NEW YORK-Faith-Based credit unions are being told that NCUA's corporate stabilization program will affect them "in a substantial way," including lower net income.
The analysis was offered during a webinar hosted by the National Federation of Community Development CU and was led by Brian Gately, the Federation's director of technical assistance, and Nick Sanimarco, an economic development specialist for NCUA.
Gately said NCUA's move in January to assist corporates "worked" in that it stopped the liquidity crunch.

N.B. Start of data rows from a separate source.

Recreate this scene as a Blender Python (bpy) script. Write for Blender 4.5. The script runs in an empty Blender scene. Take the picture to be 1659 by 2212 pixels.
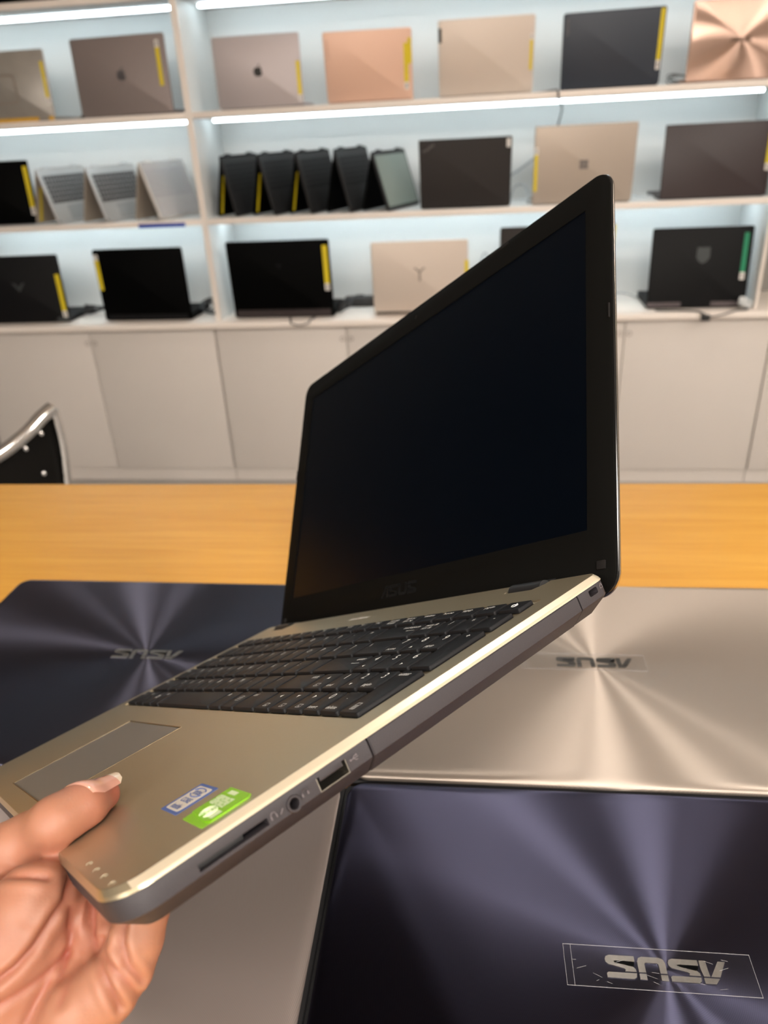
import bpy, bmesh, math, random
import numpy as np
from mathutils import Vector, Matrix
random.seed(4)
S = bpy.context.scene
COL = S.collection
R_ = math.radians

# ------------------------------------------------------------------ camera, world, exposure
cam = bpy.data.cameras.new('camera')
cam.sensor_fit = 'VERTICAL'; cam.sensor_height = 36.0; cam.sensor_width = 27.0
cam.lens = 1617.5 / 2212 * 36.0
cam.clip_start = 0.01
cam.dof.use_dof = True; cam.dof.focus_distance = 0.36; cam.dof.aperture_fstop = 9.6
co = bpy.data.objects.new('camera', cam); COL.objects.link(co)
cr = Vector((0.99239572, 0.11371496, -0.04711303)); cu = Vector((-0.01004026, 0.45626742, 0.88978606)); cf = Vector((-0.12267812, 0.88254686, -0.45393956))
co.matrix_world = Matrix(((cr.x, cu.x, -cf.x, 0), (cr.y, cu.y, -cf.y, 0), (cr.z, cu.z, -cf.z, 1.284), (0, 0, 0, 1)))
S.camera = co
S.view_settings.view_transform = 'Standard'; S.view_settings.look = 'None'
S.view_settings.gamma = 1.0; S.view_settings.use_curve_mapping = False
S.view_settings.exposure = 0.0
w = bpy.data.worlds.new('world'); S.world = w; w.use_nodes = True
w.node_tree.nodes['Background'].inputs[0].default_value = (0.5, 0.47, 0.44, 1)
w.node_tree.nodes['Background'].inputs[1].default_value = 0.05
CEIL_Z = 2.8
PANEL_E = 41.0          # ceiling panels
LED_E = 13.5             # shelf light strips
PANELS = [(2.4, -0.4, 1.2, 0.5), (0.7, -2.3, 1.4, 0.7), (-1.4, -2.5, 1.4, 0.7), (0.3, -0.6, 0.6, 0.3), (0.15, 1.85, 0.32, 0.2), (2.4, 1.3, 0.4, 0.25)]  # unseen; the left-rear and last panels are added to light the cabinets
WARM = (1.0, 0.92, 0.83); COOL = (0.80, 0.94, 1.0)

# ------------------------------------------------------------------ materials
MATS = {}
def _new(name):
    m = bpy.data.materials.new(name); m.use_nodes = True
    b = m.node_tree.nodes['Principled BSDF']; MATS[name] = m
    return m, m.node_tree.nodes, m.node_tree.links, b
def mat(name, col, rough=0.5, metal=0.0, noise=0.0, nscale=60.0, bump=0.0, bscale=800.0, spec=0.5, coat=0.0, emit=0.0, trans=0.0):
    m, N, L, b = _new(name)
    b.inputs['Base Color'].default_value = (*col, 1); b.inputs['Roughness'].default_value = rough
    b.inputs['Metallic'].default_value = metal; b.inputs['Specular IOR Level'].default_value = spec
    b.inputs['Coat Weight'].default_value = coat; b.inputs['Transmission Weight'].default_value = trans
    tc = N.new('ShaderNodeTexCoord')
    nz = N.new('ShaderNodeTexNoise'); nz.inputs['Scale'].default_value = nscale; nz.inputs['Detail'].default_value = 3
    L.new(tc.outputs['Object'], nz.inputs['Vector'])
    mx = N.new('ShaderNodeMix'); mx.data_type = 'RGBA'
    mx.inputs[6].default_value = (*[max(0, c * (1 - noise)) for c in col], 1); mx.inputs[7].default_value = (*[min(1, c * (1 + noise)) for c in col], 1)
    L.new(nz.outputs['Fac'], mx.inputs[0]); L.new(mx.outputs[2], b.inputs['Base Color'])
    if bump > 0:
        n2 = N.new('ShaderNodeTexNoise'); n2.inputs['Scale'].default_value = bscale; n2.inputs['Detail'].default_value = 2
        L.new(tc.outputs['Object'], n2.inputs['Vector'])
        bp = N.new('ShaderNodeBump'); bp.inputs['Strength'].default_value = bump; bp.inputs['Distance'].default_value = 0.0004
        L.new(n2.outputs['Fac'], bp.inputs['Height']); L.new(bp.outputs['Normal'], b.inputs['Normal'])
    if emit > 0:
        b.inputs['Emission Color'].default_value = (*col, 1); b.inputs['Emission Strength'].default_value = emit
    return m
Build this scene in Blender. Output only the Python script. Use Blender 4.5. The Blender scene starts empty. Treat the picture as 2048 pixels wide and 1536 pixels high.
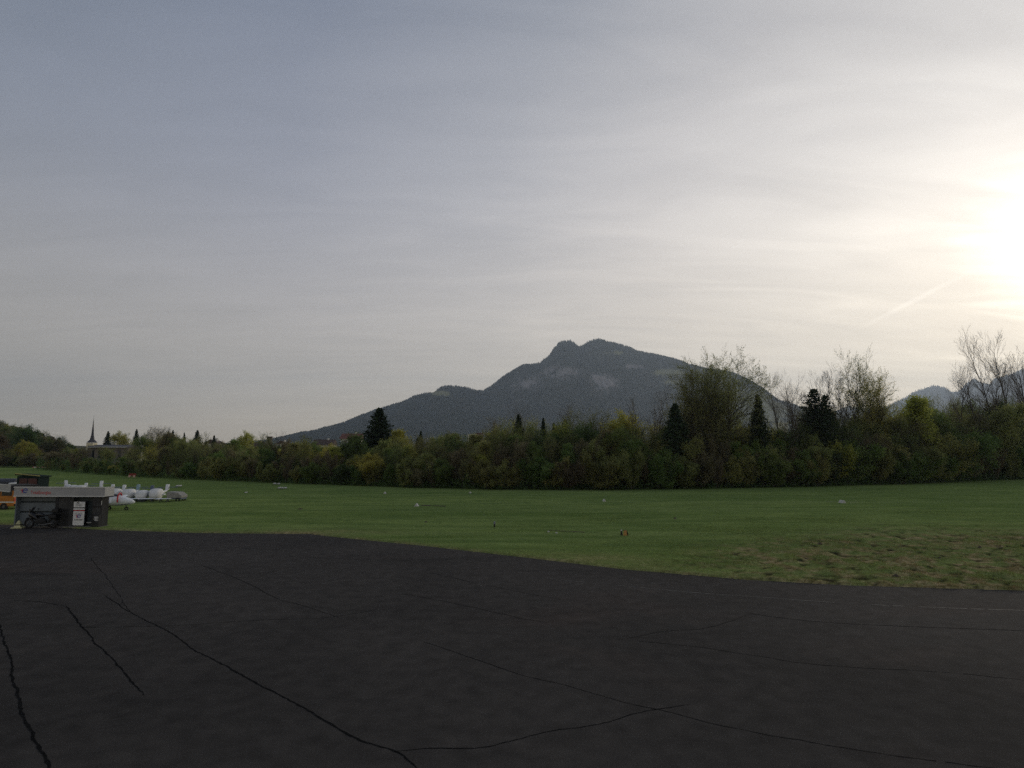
import bpy, math, random
import numpy as np
from mathutils import Vector, Matrix, Euler

R = math.radians
sc = bpy.context.scene
C = sc.collection

# ------------------------------------------------------------------ camera
F, CX, CY, HOR, CAMZ = 1250.0, 1024.0, 768.0, 900.0, 4.9
PITCH = math.atan((HOR - CY) / F)
cd = bpy.data.cameras.new('camera')
cd.sensor_width = 36.0
cd.lens = 36.0 * F / 2048.0
cd.clip_start = 0.1
cd.clip_end = 60000
cam = bpy.data.objects.new('camera', cd)
C.objects.link(cam)
cam.location = (0, 0, CAMZ)
cam.rotation_euler = (math.pi / 2 + PITCH, 0, 0)
sc.camera = cam
SP, CP = math.sin(PITCH), math.cos(PITCH)

def ray(u, v):
    dx, dz = (u - CX) / F, (CY - v) / F
    return Vector((dx, CP - dz * SP, SP + dz * CP))
def ground(u, v, z=0.0):
    d = ray(u, v); t = (z - CAMZ) / d.z
    return Vector((d.x * t, d.y * t, z))
def at(u, v, D):
    d = ray(u, v); t = D / d.y
    return Vector((d.x * t, D, CAMZ + d.z * t))

# ------------------------------------------------------------------ light
sun_dir = ray(2160, 540).normalized()
SUN_EL = math.asin(sun_dir.z); SUN_AZ = math.atan2(sun_dir.x, sun_dir.y)
sc.view_settings.view_transform = 'Standard'
sc.view_settings.look = 'None'
sc.view_settings.exposure = 0.0
sc.view_settings.gamma = 1.0
sc.view_settings.use_curve_mapping = False
sc.render.engine = 'CYCLES'
sc.cycles.use_denoising = False
sc.cycles.max_bounces = 6
sc.cycles.diffuse_bounces = 4
sc.cycles.transparent_max_bounces = 8
sc.cycles.volume_bounces = 0
sc.cycles.sample_clamp_indirect = 4.0

world = bpy.data.worlds.new('World'); sc.world = world; world.use_nodes = True
wt = world.node_tree; wt.nodes.clear()
def wn(t, **k):
    n = wt.nodes.new(t)
    for a, b in k.items(): setattr(n, a, b)
    return n
def wm(op, a, b=None, c=None, clamp=False):
    n = wn('ShaderNodeMath', operation=op, use_clamp=clamp)
    for i, x in enumerate((a, b, c)):
        if x is None: continue
        if isinstance(x, (int, float)): n.inputs[i].default_value = x
        else: wt.links.new(x, n.inputs[i])
    return n.outputs[0]
def wmix(f, a, b, blend='MIX'):
    n = wn('ShaderNodeMix', data_type='RGBA', blend_type=blend); n.clamp_result = False
    for i, x in ((0, f), (6, a), (7, b)):
        if isinstance(x, (int, float)): n.inputs[i].default_value = x
        elif isinstance(x, tuple): n.inputs[i].default_value = (*x, 1)
        else: wt.links.new(x, n.inputs[i])
    return n.outputs[2]
def wramp(fac, stops, interp='B_SPLINE'):
    n = wn('ShaderNodeValToRGB'); n.color_ramp.interpolation = interp
    el = n.color_ramp.elements
    for i, (p, c) in enumerate(stops):
        e = el[i] if i < 2 else el.new(p)
        e.position = p; e.color = (*c, 1)
    wt.links.new(fac, n.inputs[0]); return n.outputs[0]
tc = wn('ShaderNodeTexCoord')
sky = wn('ShaderNodeTexSky', sky_type='NISHITA'); sky.sun_disc = False
sky.sun_elevation = SUN_EL; sky.sun_rotation = SUN_AZ; sky.altitude = 700
sky.air_density = 1.0; sky.dust_density = 2.0
bg1 = wn('ShaderNodeBackground'); wt.links.new(sky.outputs[0], bg1.inputs[0]); bg1.inputs[1].default_value = 0.05
nrm = wn('ShaderNodeVectorMath', operation='NORMALIZE'); wt.links.new(tc.outputs['Generated'], nrm.inputs[0])
dot = wn('ShaderNodeVectorMath', operation='DOT_PRODUCT'); wt.links.new(nrm.outputs[0], dot.inputs[0]); dot.inputs[1].default_value = sun_dir
ang = wm('DIVIDE', wm('ARCCOSINE', dot.outputs['Value']), math.pi)      # 0 at the sun, 1 opposite
sep = wn('ShaderNodeSeparateXYZ'); wt.links.new(nrm.outputs[0], sep.inputs[0])
# cirrus: coordinates on a high flat layer, streaked
den = wm('ADD', wm('MAXIMUM', sep.outputs[2], 0.0), 0.13)
px = wm('DIVIDE', sep.outputs[0], den); py = wm('DIVIDE', sep.outputs[1], den)
cmb = wn('ShaderNodeCombineXYZ'); wt.links.new(px, cmb.inputs[0]); wt.links.new(py, cmb.inputs[1])
mp = wn('ShaderNodeMapping'); mp.inputs['Rotation'].default_value = (0, 0, R(32)); mp.inputs['Scale'].default_value = (0.45, 1.5, 1)
wt.links.new(cmb.outputs[0], mp.inputs[0])
n1 = wn('ShaderNodeTexNoise'); n1.inputs['Scale'].default_value = 1.3; n1.inputs['Detail'].default_value = 6; n1.inputs['Distortion'].default_value = 0.5
wt.links.new(mp.outputs[0], n1.inputs[0])
mp2 = wn('ShaderNodeMapping'); mp2.inputs['Rotation'].default_value = (0, 0, R(-20)); mp2.inputs['Scale'].default_value = (0.5, 0.9, 1)
wt.links.new(cmb.outputs[0], mp2.inputs[0])
n2 = wn('ShaderNodeTexNoise'); n2.inputs['Scale'].default_value = 0.7; n2.inputs['Detail'].default_value = 3
wt.links.new(mp2.outputs[0], n2.inputs[0])
ci = wm('ADD', wm('MULTIPLY', wm('SUBTRACT', n1.outputs[0], 0.5), 0.5), wm('MULTIPLY', wm('SUBTRACT', n2.outputs[0], 0.5), 0.5))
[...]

But how will the corporate stabilization program affect faith-based credit unions? "In a substantial way," Gately said, answering his own question. "There will be a charge to increase the NCUSIF deposit back up to the required minimum, and there will be a premium surcharge of 30%. As a result, faith-based credit unions' solvency and net income will decrease."
The assessment, Gately said, has resulted in a doubling of the number of CUs downgraded at least one CAMEL number. He also noted paid-in share capital at corporates may be wiped out or reduced. Fow members of WesCorp, their paid-in capital has been eliminated.
Part of the problem, he said, is NCUA lacks authority to spread out replenishing the NCUSIF over multiple years. The agency was meeting on that issue as Credit Union Journal was going to press.
'Least Costly Method'
NCUA's Sanimarco acknowledged the $1-billion infusion into the corporates is "impacting" CUs by a 56 basis point reduction in their net worth, and that the latest conservatorships "will cost every credit union money."
"But in NCUA's estimation, this is the least costly method, especially compared to closure of one or more corporates," he declared.
According to Sanimarco, NCUA examiners have been told if the write down moves a CU below 4% capital, and it would not have been in such a position otherwise, it should not be downgraded as if, for example, its expenses were too high.